Further downstream, the sandy riverbanks offer an opportunity for gold prospecting. Mountain streams deposit small particles of gold in the sediment. From January to May, women in colourful sarongs slosh wide-brimmed pans from side to side in the hope that specks of the metal will turn up at the bottom.

In other villages, the locals earn a living weaving the brightly coloured silk and cotton materials found in the markets of Luang Prabang. Others get by distilling lao lao, a kind of wine made from fermented cakes of ground rice, and a harsh style of whisky named after the river.

At the village of Pak Beng, we spend the night at the Luang Say Lodge, built in traditional Lao style with wooden pavilions perched along a walkway overlooking the Mekong. The French owners have employed 37 villagers and encourage locals to grow fruit and vegetables and raise livestock for the resort's kitchen, which serves its fare on a deck overlooking the river.

Just upstream, Thai surveyors are camped out at the site of the proposed Pak Beng dam. Environmentalists say damming the river will displace thousands of people, destroy the well-being of others and harm the fragile riverine ecology. But the Lao government says dams will lift people out of their US$2-a-day poverty.

From the deck I see a fisherman drifting silently on the inky, moonlit water in his wooden longboat - a sight unlikely to survive should construction of a dam go ahead.

At Pak Beng the river heads east, past wooden stilt villages where Lao Loong and Khamu minorities live. Occasionally the gold of a stupa can be seen in the tree canopy, and around each bend smiling children stop playing to run alongside us, waving until we are out of sight.

When the hills and farmland are replaced by limestone karsts, you know you're close to Luang Prabang and the famed 15th-century Pak Ou Buddha Caves.

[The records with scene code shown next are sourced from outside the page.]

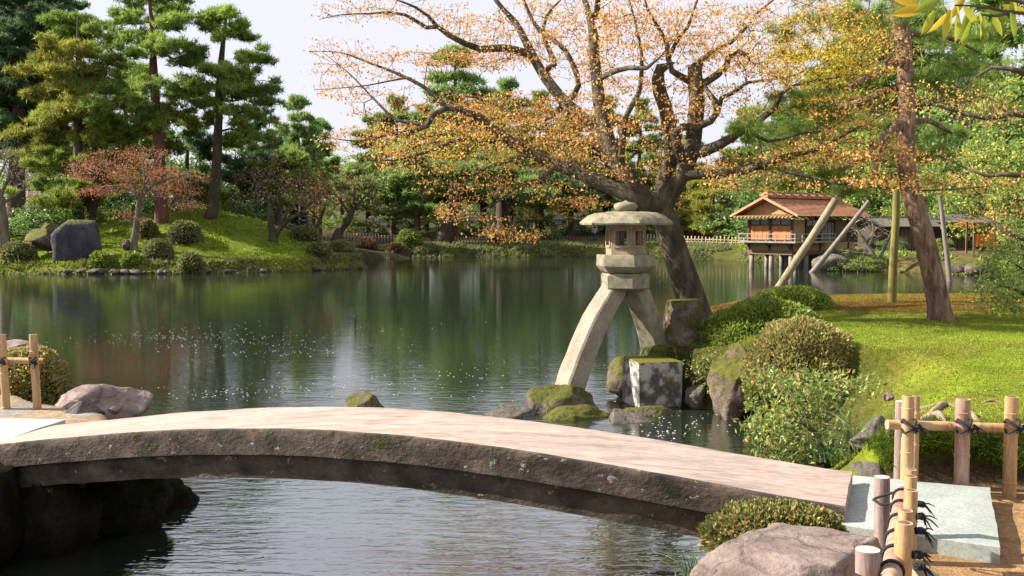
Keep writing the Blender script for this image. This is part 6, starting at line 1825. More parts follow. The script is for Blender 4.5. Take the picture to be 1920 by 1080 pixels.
# ------------------------------------------------------------------ ground cover on the far shores
rng = np.random.default_rng(55)
def cover(name, label, x0, x1, y0, y1, n, lo, hi, size, mat, seed, test=None):
    rng = np.random.default_rng(seed)
    X_ = rng.uniform(x0, x1, n)
    Y_ = rng.uniform(y0, y1, n)
    sd_ = pond_sd(X_, Y_)
    keep = (sd_ > lo) & (sd_ < hi) & (fbm(np.stack([X_, Y_, X_ * 0], -1) * 0.5 + seed, 3) + rng.normal(size=n) * 0.15 > -0.02)
    X_, Y_ = X_[keep], Y_[keep]
    P_ = np.stack([X_, Y_, ground_z(X_, Y_)], -1)
    b_ = P_.mean(0)
    V, F = tufts(P_ - b_, rng, 4, size, size * 0.45, 0.9, 0.9)
    o = MB().add(V, F).build(name, M[mat], None, False, b_)
    o['label'] = label
    o['category'] = 'ground cover'
    o['kind'] = 'stuff'
cover('shore_grass', 'low grass and moss tufts over the left shore mound', -32, -7, 46, 62, 60000, 0.1, 9, 0.13, 'moss_tuft', 1)
cover('shore_weeds', 'dull weeds along the waterline of the left shore', -32, -7, 46, 60, 60000, -0.05, 0.9, 0.22, 'azalea_d', 2)
cover('bank_weeds', 'dull weeds on the slope of the far bank', -9, 17, 60, 76, 60000, 0.0, 3.2, 0.26, 'azalea_d', 3)
cover('bank_grass', 'yellow green grass along the top of the far bank', -9, 17, 60, 80, 30000, 1.6, 5.5, 0.16, 'moss_tuft', 4)
cover('bank_weeds', 'green weeds on the bank by the tea house', 15, 27, 42, 60, 16000, 0.0, 2.6, 0.24, 'leaf_mid', 5)
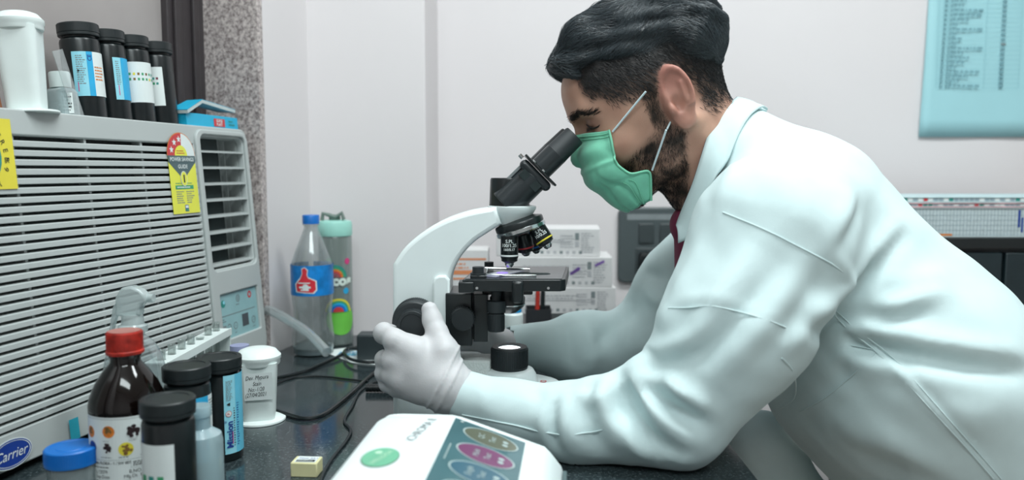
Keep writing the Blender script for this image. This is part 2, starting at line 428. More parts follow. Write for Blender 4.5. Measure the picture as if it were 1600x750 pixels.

Dug deep into the cliff face, the dark caverns glint and wink with the light shining off hundreds of gold Buddha statues.

Not far away, more tents and surveyors indicate that this, the most scenic part of the journey, is the second dam site.

Luang Prabang, listed by Unesco as a World Heritage site, is one of Asia's most beautiful treasures. With its French colonial buildings and gold-topped temples in frangipani-scented air it's a successful example of how the preservation of customs, culture and traditions can bring economic benefits to local people.

If the dams are built and the place is ruined, the governments of Laos and Thailand, like Colonel Kurtz, will have shown just how mad they can be.

Getting there: Thai Airways (thaiairways.com) flies to Bangkok, from where Bangkok Airways (bangkokair.com) flies to Luang Prabang and Chiang Rai. Houay Xai can be reached from Chiang Rai by a combination of bus and boat.